Orra White Hitchcock
Carte de visite portrait of Orra White Hitchcock, ca. 1860.jpg
(John L. Lovell, ca. 1860; courtesy of the Jones Library, Amherst, Mass.)
Born March 8, 1796
South Amherst, Mass.
Died May 26, 1863 (aged 67)
Amherst, Mass.
Nationality United States
Known for Botanical and scientific illustration; geological landscapes; lecture illustrations.
Spouse(s) Edward Hitchcock (1793-1864; geologist)

Orra White Hitchcock (March 8, 1796 – May 26, 1863) was one of America’s earliest women botanical and scientific illustrators and artists, best known for illustrating the scientific works of her husband, geologist Edward Hitchcock (1793–1864), but also notable for her own artistic and scientific work.

Hitchcock was born to a prosperous farming family (Jarib and Ruth Sherman White) in South Amherst, Massachusetts. She was educated by a tutor and at two “ladies” schools, proved herself a child prodigy in numerous scientific and classical subjects, and showed early promise in drawing and painting.

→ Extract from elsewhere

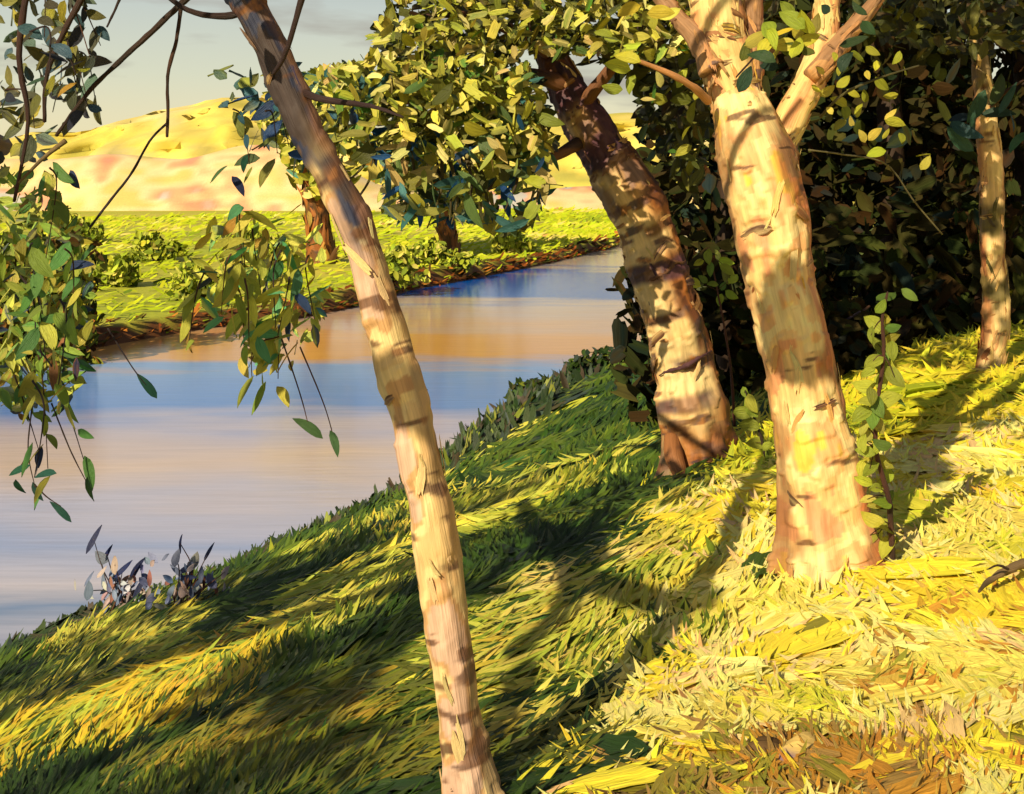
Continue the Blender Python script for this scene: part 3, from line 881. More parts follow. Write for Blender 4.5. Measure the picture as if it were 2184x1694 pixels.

From 1813 to 1818 she taught young girls natural sciences, and the fine and decorative arts at Deerfield Academy. Her early training grounded her in both science and art. Hitchcock has been called the Connecticut River Valley’s “earliest and most often published woman artist.”

Hitchcock’s art was integral to the work of her husband, geologist Edward Hitchcock, Principal of Deerfield Academy, minister, professor and third president of Amherst College (1845–1854). She made hundreds of illustrations for Edward Hitchcock’s scientific publications, including detailed landscapes of the Connecticut River Valley for his Massachusetts geological survey volumes, and custom designed charts that illustrated his local discoveries and his classroom lectures. In addition, she made detailed drawings of native flowers and grasses and small precise watercolors of small local mushrooms. Her work is a time-focused chronicle of the scenic, botanically and geologically diverse Connecticut River Valley in western Massachusetts. Orra White Hitchocock, a scientist in her own right, had the contemporary reputation as one of the valley’s “most distinguished naturalists.”

Between 1817 and 1821 the Hitchcock and her husband collected native plants for a conventional herbarium. At the same time, she created a 64-page album of watercolors of about 175 local flower and grass specimens for her Herbarium parvum, pictum. This painted herbarium is in the Deerfield Academy Archives.

Orra White married Edward Hitchcock on May 31, 1821. In the summer and fall, she created a small watercolor album of native mushrooms and lichens, Fungi selecti picti. Edward Hitchcock labeled and catalogued the specimens. This painted album is in the Smith College Archives; a facsimile has been published by the Mortimer Rare Book Room, Smith College.